October 12, 2011

This Post is Old!

The post you are reading is years old and may not represent my current views. I started blogging around the time I first began to study philosophy, age 17. In my view, the point of philosophy is to expose our beliefs to rational scrutiny so we can revise them and get better beliefs that are more likely to be true. That's what I've been up to all these years, and this blog has been part of that process. For my latest thoughts, please see the front page.

Locke and Berkeley on Cartesian Skepticism

Descartes's First Meditation is one of the most striking texts in the history of philosophy. As anyone who has taught the text can attest, students are immediately gripped by the problem, and often despair of a way out.

John Locke was evidently not such a student, for he responds to these doubts primarily with ridicule:

If any one say, a Dream may do the same thing [as sense perception], and all these Ideas may be produced in us, without any external Objects, he may please to dream that I make him this Answer, 1. That 'tis no great matter, whether I remove his Scruple, or no: Where all is but Dream, Reasoning and Arguments are of no use, Truth and Knowledge nothing. 2. That I believe he will allow a very manifest difference between dreaming of being in the Fire, and being actually in it. (EHU 4.2.14)

Berkeley, however, is having none of it. The Cartesian doubts, according to Berkeley, cannot simply be laughed off. They need an answer, and Locke's philosophy is not in a position to give that answer.

Why is it that the skeptical doubts need an answer? In Berkeley's view, I think, it is precisely because they are initially psychologically gripping. As he observes:

Philosophy being nothing else but the study of wisdom and truth, it may with reason be expected, that those who have spent most time and pains in it should enjoy a greater calm and serenity of mind, a greater clearness and evidence of knowledge, and be less disturbed with doubts and difficulties than other men. Yet so it is we see the illiterate bulk of mankind that walk the high-road of plain, common sense, and are governed by the dictates of nature, for the most part easy and undisturbed ... They complain not of any want of evidence in their senses, and are out of all danger of becoming sceptics. But no sooner do we depart from sense and instinct to follow the light of a superior principle, to reason, meditate, and reflect on the nature of things, but a thousand scruples spring up in our minds, concerning those things which before we seemed to fully comprehend. Prejudices and errors of sense do from all parts discover themselves to our view; and endeavouring to correct these by reason, we are insensibly drawn into uncouth paradoxes, difficulties, and inconsistencies, which multiply and grow upon us as we advance in speculation; till at length, having wandered through many intricate mazes, we find our selves just where we were, or, which is worse, sit down in a forlorn scepticism. (PHK Intro 1)

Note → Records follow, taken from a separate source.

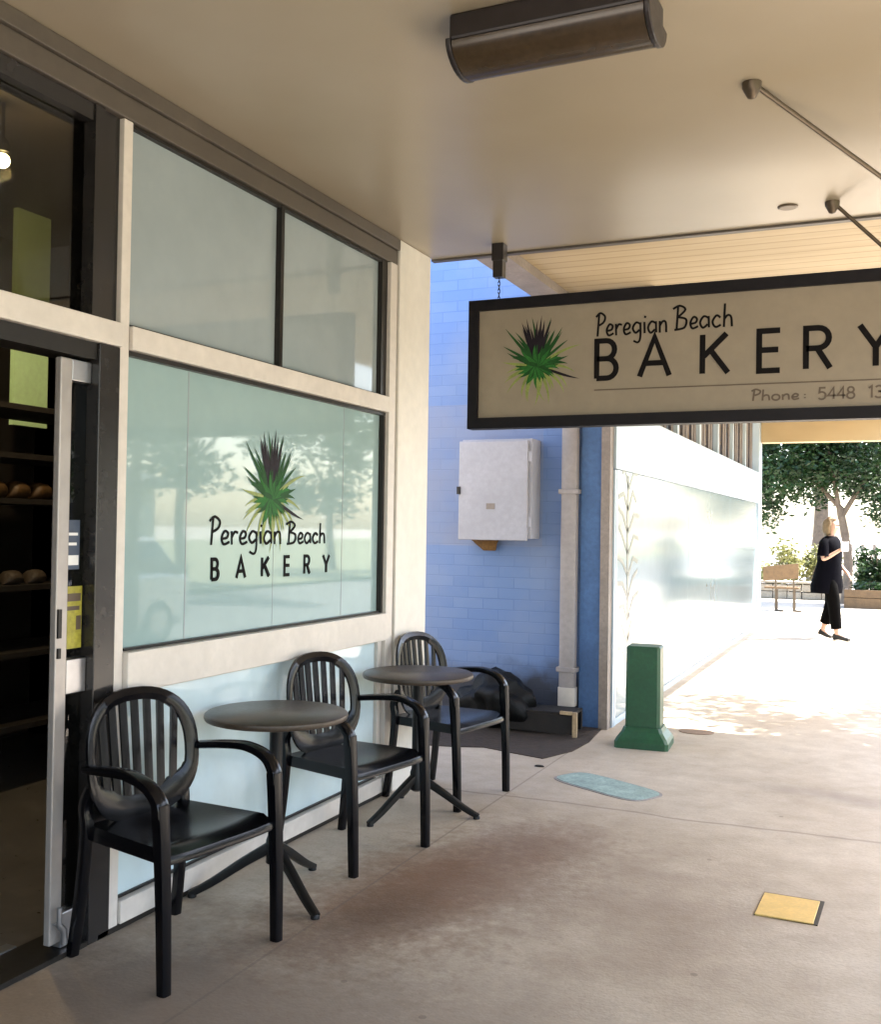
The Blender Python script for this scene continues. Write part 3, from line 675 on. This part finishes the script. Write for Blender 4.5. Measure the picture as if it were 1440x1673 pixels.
def oval(w, d, e=3, n=36): return [(math.copysign(abs(math.cos(a))**(2/e), math.cos(a))*w, math.copysign(abs(math.sin(a))**(2/e), math.sin(a))*d) for a in [2*math.pi*k/n for k in range(n)]]
bm = bmesh.new(); prism(bm, oval(.345, .160, 4.2), -.01, .004); o = obj('rim', bm, M['kerb']); o.parent = cv
bm = bmesh.new(); prism(bm, oval(.33, .147, 4.2), -.01, .007); o = obj('lid', bm, M['teal']); o.parent = cv
bm = bmesh.new(); prism(bm, oval(.13, .10, 2), -.01, .005); o = obj('drain_cover', bm, M['brown']); o.location = (-1.33, 7.85, 0); tag(o, 'small brown oval cover on the footpath behind the bollard', 'cover')
yc = thing('service_lid', 'yellow square service lid sunk in the near footpath', 'cover', (-.36, 4.345, 0), rad(-2))
bm = bmesh.new(); box(bm, -.118, .118, -.14, .142, -.01, .004); o = obj('recess', bm, M['darkframe']); o.parent = yc
bm = bmesh.new(); box(bm, -.116, .102, -.14, .126, -.01, .008); o = obj('lid', bm, M['yellow'], bevel=.002); o.parent = yc
bm = bmesh.new(); loft(bm, [[(-2.03+.035*math.cos(a)*(1-.3*k), 6.22+.02*math.sin(a)*(1-.3*k), .002+.008*k) for a in [2*math.pi*i/8 for i in range(8)]] for k in range(2)])
tag(obj('dead_leaf', bm, M['timber'], loc=(-2.03, 6.22, 0)), 'small dark curled leaf lying near the teal cover', 'leaf')

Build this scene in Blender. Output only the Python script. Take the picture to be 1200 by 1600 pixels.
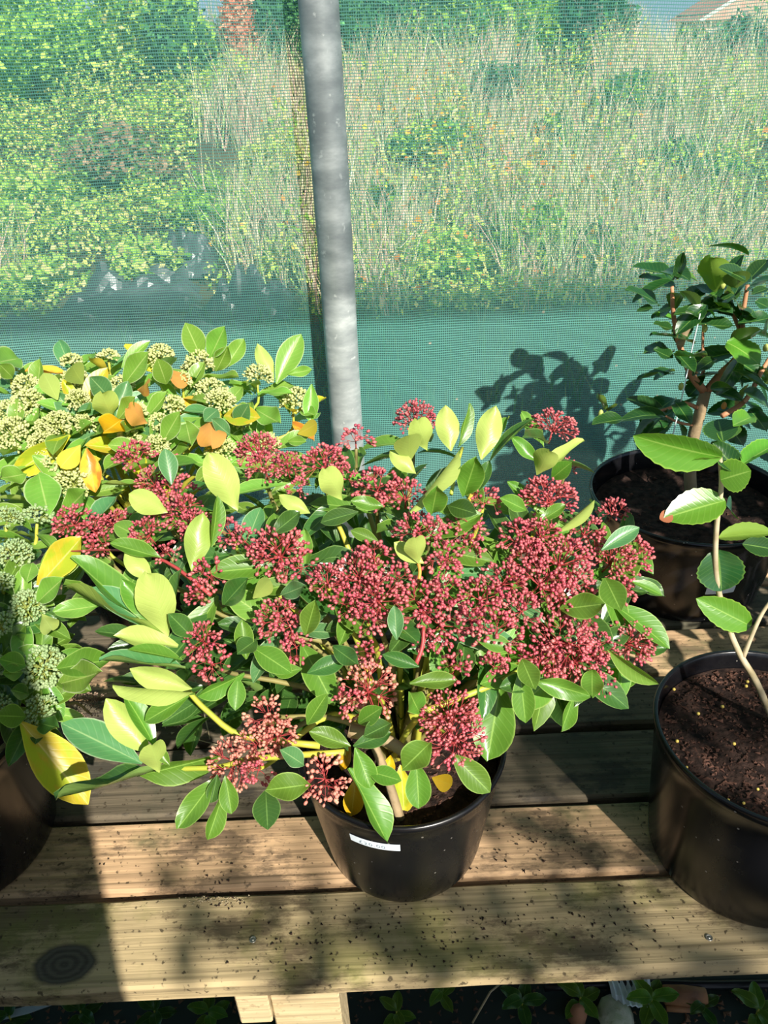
import bpy, math, random
import numpy as np
from mathutils import Vector, Matrix, noise
for o in list(bpy.data.objects): bpy.data.objects.remove(o)
R=random.Random(7); NP=np.random.default_rng(5)
scn=bpy.context.scene; COL=scn.collection
# ------------------------------------------------------------------ camera, sky, sun, exposure
F,PITCH,ROLL,CZ=1205.6,.5469,-.0432,.928
cam=bpy.data.objects.new('camera',bpy.data.cameras.new('camera')); COL.objects.link(cam); scn.camera=cam
cam.location=(0,0,CZ)
cam.rotation_euler=(Matrix.Rotation(math.pi/2-PITCH,3,'X')@Matrix.Rotation(ROLL,3,'Z')).to_euler()
cam.data.sensor_fit='HORIZONTAL'; cam.data.sensor_width=36; cam.data.lens=36*F/1200; cam.data.clip_start=.02; cam.data.clip_end=300
SUN_EL=math.radians(37); SUN_AZ=math.radians(25)      # azimuth: to the right of straight behind the camera
SUNV=Vector((math.sin(SUN_AZ)*math.cos(SUN_EL),-math.cos(SUN_AZ)*math.cos(SUN_EL),math.sin(SUN_EL)))
sd=bpy.data.lights.new('sun','SUN'); sd.energy=8.6; sd.angle=math.radians(.6); sd.color=(1,.94,.84)
so=bpy.data.objects.new('sun',sd); COL.objects.link(so); so.rotation_euler=SUNV.to_track_quat('Z','Y').to_euler(); so.location=SUNV*20
w=bpy.data.worlds.new('sky'); scn.world=w; w.use_nodes=True; wn=w.node_tree.nodes; wl=w.node_tree.links
sky=wn.new('ShaderNodeTexSky'); sky.sky_type='NISHITA'; sky.sun_disc=False; sky.sun_elevation=SUN_EL; sky.sun_rotation=math.pi-SUN_AZ
sky.air_density=1.0; sky.dust_density=.6; sky.ozone_density=1.5
tcw=wn.new('ShaderNodeTexCoord'); vm=wn.new('ShaderNodeVectorMath'); vm.operation='MULTIPLY_ADD'; vm.inputs[1].default_value=(1,1,.8); vm.inputs[2].default_value=(0,0,.12)
wl.new(tcw.outputs['Generated'],vm.inputs[0]); vn=wn.new('ShaderNodeVectorMath'); vn.operation='NORMALIZE'; wl.new(vm.outputs[0],vn.inputs[0]); wl.new(vn.outputs[0],sky.inputs[0])
wl.new(sky.outputs[0],wn['Background'].inputs[0]); wn['Background'].inputs[1].default_value=.105
scn.view_settings.view_transform='Standard'; scn.view_settings.look='None'; scn.view_settings.gamma=1; scn.view_settings.use_curve_mapping=False
scn.view_settings.exposure=.06
# ------------------------------------------------------------------ helpers
_cr,_sr=math.cos(-ROLL),math.sin(-ROLL); _cp,_sp=math.cos(PITCH),math.sin(PITCH)
CAM=Vector((0,0,CZ))
def ray(u,v):
    X,Y=u-600,v-800; X,Y=X*_cr-Y*_sr,X*_sr+Y*_cr; up=-Y/F
    return Vector((X/F,_cp+up*_sp,-_sp+up*_cp))
def atz(u,v,z): r=ray(u,v); return CAM+r*((z-CZ)/r.z)
def aty(u,v,y): r=ray(u,v); return CAM+r*(y/r.y)
def atd(u,v,t): return CAM+ray(u,v)*t
def depth(P): d=P-CAM; return d.y*_cp-d.z*_sp
def tag(o,label=None,cat=None,group=None,kind=None):
    if label: o['label']=label
    if cat: o['category']=cat
    if group: o['group']=group
    if kind: o['kind']=kind
    return o
def empty(name,loc,label,cat,group=None):
    o=bpy.data.objects.new(name,None); COL.objects.link(o); o.location=loc; o.empty_display_size=.05
    return tag(o,label,cat,group)
def mesh(name,vs,fs,mat,smooth=True):
    m=bpy.data.meshes.new(name); m.from_pydata([tuple(v) for v in vs],[],fs)
    if isinstance(mat,(list,tuple)):
        for x in mat: m.materials.append(x)
    else: m.materials.append(mat)
    if smooth: m.polygons.foreach_set('use_smooth',[True]*len(m.polygons))
    m.update(); return m
def link(name,m,parent=None,M=None,world=True):
    o=bpy.data.objects.new(name,m); COL.objects.link(o)
    M=M if M is not None else Matrix()
    if parent:
        o.parent=parent
        if world: M=WM[parent].inverted()@M if parent in WM else Matrix.Translation(-parent.location)@M
    o.matrix_basis=M; return o
WM={}
def np_mesh(name,V,Fc,mat,C=None,smooth=False):
    m=bpy.data.meshes.new(name); k=Fc.shape[1]; n=len(Fc)
    m.vertices.add(len(V)); m.vertices.foreach_set('co',V.astype(np.float32).ravel())
    m.loops.add(n*k); m.loops.foreach_set('vertex_index',Fc.astype(np.int32).ravel())
    m.polygons.add(n); m.polygons.foreach_set('loop_start',np.arange(0,n*k,k,dtype=np.int32))
    m.update(calc_edges=True)
    if C is not None:
        a=m.color_attributes.new('Col','FLOAT_COLOR','POINT'); a.data.foreach_set('color',np.concatenate([C,np.ones((len(C),1))],1).astype(np.float32).ravel())
    m.polygons.foreach_set('use_smooth',[smooth]*n)
    m.materials.append(mat); return m
class MB:
    def __init__(s): s.v=[]; s.f=[]
    def add(s,vs,fs):
        b=len(s.v); s.v+=[Vector(v) for v in vs]; s.f+=[tuple(i+b for i in f) for f in fs]
    def tube(s,pts,rad,n=6,cap=True):
        pts=[Vector(p) for p in pts]; k=len(pts); rad=rad if isinstance(rad,(list,tuple)) else [rad]*k
        vs=[]; prev=None
        for i,p in enumerate(pts):
            t=(pts[min(i+1,k-1)]-pts[max(i-1,0)]); t=t.normalized() if t.length>1e-9 else Vector((0,0,1))
            a=prev if prev else (Vector((0,0,1)) if abs(t.z)<.9 else Vector((1,0,0)))
            a=(a-t*a.dot(t)).normalized(); prev=a; b=t.cross(a)
            for j in range(n):
                q=2*math.pi*j/n; vs.append(p+(a*math.cos(q)+b*math.sin(q))*rad[i])
        fs=[(i*n+j,i*n+(j+1)%n,(i+1)*n+(j+1)%n,(i+1)*n+j) for i in range(k-1) for j in range(n)]
        if cap: fs+=[tuple(range(n))[::-1],tuple(range((k-1)*n,k*n))]
        s.add(vs,fs)
    def lathe(s,prof,n=64):
        vs=[];k=len(prof)
        for r,z in prof:
            for j in range(n): q=2*math.pi*j/n; vs.append((r*math.cos(q),r*math.sin(q),z))
        s.add(vs,[(i*n+j,i*n+(j+1)%n,(i+1)*n+(j+1)%n,(i+1)*n+j) for i in range(k-1) for j in range(n)])
    def box(s,a,b):
        x0,y0,z0=a;x1,y1,z1=b
        s.add([(x0,y0,z0),(x1,y0,z0),(x1,y1,z0),(x0,y1,z0),(x0,y0,z1),(x1,y0,z1),(x1,y1,z1),(x0,y1,z1)],
              [(0,3,2,1),(4,5,6,7),(0,1,5,4),(1,2,6,5),(2,3,7,6),(3,0,4,7)])
    def mesh(s,name,mat,smooth=True): return mesh(name,s.v,s.f,mat,smooth)
def smoothpath(pts,n=4):
    pts=[Vector(p) for p in pts]; out=[]
    P=[pts[0]*2-pts[1]]+pts+[pts[-1]*2-pts[-2]]
    for i in range(1,len(P)-2):
        for k in range(n):
            t=k/n; a,b,c,d=P[i-1],P[i],P[i+1],P[i+2]
            out.append(.5*((2*b)+(c-a)*t+(2*a-5*b+4*c-d)*t*t+(3*b-a-3*c+d)*t**3))
    out.append(pts[-1]); return out
# ------------------------------------------------------------------ materials
def mat(name):
    m=bpy.data.materials.new(name); m.use_nodes=True; N=m.node_tree.nodes; N.clear()
    out=N.new('ShaderNodeOutputMaterial'); return m,N,m.node_tree.links,out
def nd(N,t,**k):
    n=N.new('ShaderNode'+t)
    for a,b in k.items():
        if a.startswith('i_'): n.inputs[a[2:].replace('_',' ')].default_value=b
        else: setattr(n,a,b)
    return n
def ramp(N,st):
    r=N.new('ShaderNodeValToRGB'); e=r.color_ramp.elements
    while len(e)<len(st): e.new(.5)
    for i,(p,c) in enumerate(st): e[i].position=p; e[i].color=(*c,1)
    return r
def mix(N,L,fac,a,b,bt='MIX'):
    m=N.new('ShaderNodeMix'); m.data_type='RGBA'; m.blend_type=bt
    for s,x in ((m.inputs[0],fac),(m.inputs[6],a),(m.inputs[7],b)):
        if hasattr(x,'is_output'): L.new(x,s)
        elif isinstance(x,(int,float)): s.default_value=x
        else: s.default_value=(*x,1)
    return m.outputs[2]
def math_(N,L,op,a,b=None,c=None,clamp=False):
    m=N.new('ShaderNodeMath'); m.operation=op; m.use_clamp=clamp
    for s,x in zip(m.inputs,(a,b,c)):
        if x is None: continue
        if hasattr(x,'is_output'): L.new(x,s)
        else: s.default_value=x
    return m.outputs[0]
def leaf_mat(name,top,under,edge,rib,trans=.35,rough=.38,var=.12,blotch=None,coat=.0):
    m,N,L,out=mat(name)
    uv=nd(N,'UVMap'); sep=nd(N,'SeparateXYZ'); L.new(uv.outputs[0],sep.inputs[0])
    u,v=sep.outputs[0],sep.outputs[1]
    av=math_(N,L,'ABSOLUTE',math_(N,L,'SUBTRACT',v,.5)); av=math_(N,L,'MULTIPLY',av,2)   # 0 rib, 1 margin
    ribf=math_(N,L,'SUBTRACT',1,math_(N,L,'DIVIDE',av,.07),clamp=True)
    edf=math_(N,L,'MULTIPLY',math_(N,L,'SUBTRACT',av,.9),10,clamp=True)
    # side veins
    vv=math_(N,L,'SINE',math_(N,L,'MULTIPLY',math_(N,L,'ADD',u,math_(N,L,'MULTIPLY',av,-.22)),62))
    vv=math_(N,L,'POWER',math_(N,L,'MAXIMUM',vv,0),6)
    oi=nd(N,'ObjectInfo'); geo=nd(N,'NewGeometry')
    tc=nd(N,'TexCoord'); no=nd(N,'TexNoise',i_Scale=5.,i_Detail=3.); L.new(tc.outputs['Object'],no.inputs['Vector'])
    hs=nd(N,'HueSaturation'); hs.inputs['Color'].default_value=(*top,1)
    L.new(math_(N,L,'ADD',.485,math_(N,L,'MULTIPLY',oi.outputs['Random'],.035)),hs.inputs['Hue'])
    L.new(math_(N,L,'ADD',1-var*1.6,math_(N,L,'MULTIPLY',oi.outputs['Random'],var*3.2)),hs.inputs['Value'])
    c=mix(N,L,math_(N,L,'MULTIPLY',no.outputs[0],.45),hs.outputs[0],tuple(x*.6 for x in top))
    c=mix(N,L,math_(N,L,'MULTIPLY',vv,.10),c,rib)
    if blotch:
        n2=nd(N,'TexNoise',i_Scale=2.2,i_Detail=4.); L.new(tc.outputs['Object'],n2.inputs['Vector'])
        bf=math_(N,L,'MULTIPLY',math_(N,L,'SUBTRACT',n2.outputs[0],.48),9,clamp=True); c=mix(N,L,bf,c,blotch)
    c=mix(N,L,math_(N,L,'MULTIPLY',ribf,.75),c,rib); c=mix(N,L,math_(N,L,'MULTIPLY',edf,.8),c,edge)
    un=mix(N,L,math_(N,L,'MULTIPLY',ribf,.4),under,rib); un=mix(N,L,math_(N,L,'MULTIPLY',no.outputs[0],.25),un,tuple(x*.7 for x in under))
    col=mix(N,L,geo.outputs['Backfacing'],c,un)
    p=nd(N,'BsdfPrincipled',i_Roughness=rough); L.new(col,p.inputs['Base Color']); p.inputs['Specular IOR Level'].default_value=.5
    if coat: p.inputs['Coat Weight'].default_value=coat; p.inputs['Coat Roughness'].default_value=.18
    t=nd(N,'BsdfTranslucent'); hs2=nd(N,'HueSaturation',i_Saturation=1.25,i_Value=1.3); hs2.inputs['Hue'].default_value=.485
    L.new(c,hs2.inputs['Color']); L.new(hs2.outputs[0],t.inputs[0])
    bp=nd(N,'Bump',i_Strength=.10,i_Distance=.002); L.new(math_(N,L,'ADD',vv,no.outputs[0]),bp.inputs['Height']); L.new(bp.outputs[0],p.inputs['Normal'])
    ms=nd(N,'MixShader'); ms.inputs[0].default_value=trans; L.new(p.outputs[0],ms.inputs[1]); L.new(t.outputs[0],ms.inputs[2]); L.new(ms.outputs[0],out.inputs[0])
    return m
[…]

Berkeley's aim is, in fact, to show that "find[ing] ourselves just where we were" is not so bad. Thus he says in the preface to the Dialogues (1713 ed.):
And although it may, perhaps, seem an uneasy reflection to some, that when they have taken a circuit through so many refined and unvulgar notions, they should at last come to think like other men: yet, methinks, this return to the simple dictates of nature, after having wandered through the wild mazes of philosophy, is not unpleasant. It is like coming home from a long voyage; a man reflects with pleasure on the many difficulties and perplexities he has passed through, sets his heart at ease, and enjoys himself with more satisfaction for the future.

(Bibliographic trivia note: I believe the metaphor of setting out on a philosophical journey only to find oneself back where one began is a reference to Peter Browne, Letter in Answer to Christianity Not Mysterious (1697), p. 3.)

This is indicative of what, for Berkeley, would constitute an adequate answer to the skeptical worries: an adequate answer must bring us back home. This is why, according to Berkeley, Descartes's answer, even if successful, would not be adequate: first, Descartes's position even in the Sixth Meditation is still much less trustful of the senses than commonsense (see notebook entry 794). Second, Descartes only gets to know the existence and qualities of external objects after proving the existence and veracity of God and generally going through a lot of complicated philosophical reasoning (DHP, pp. 229-230). The gardener didn't do anything like this before believing in his cherry tree. Thus, Berkeley thinks, it follows from Descartes's view that the gardener doesn't know his cherry tree exists. That is, even if the philosopher gains knowledge of external objects, the unsophisticated gardener does not. This, Berkeley thinks, is unacceptable. An adequate (i.e. sufficiently anti-skeptical) solution must entail that the gardener knows most of the things he ordinarily takes himself to know about his cherry tree, and this despite the fact that he is not a philosopher.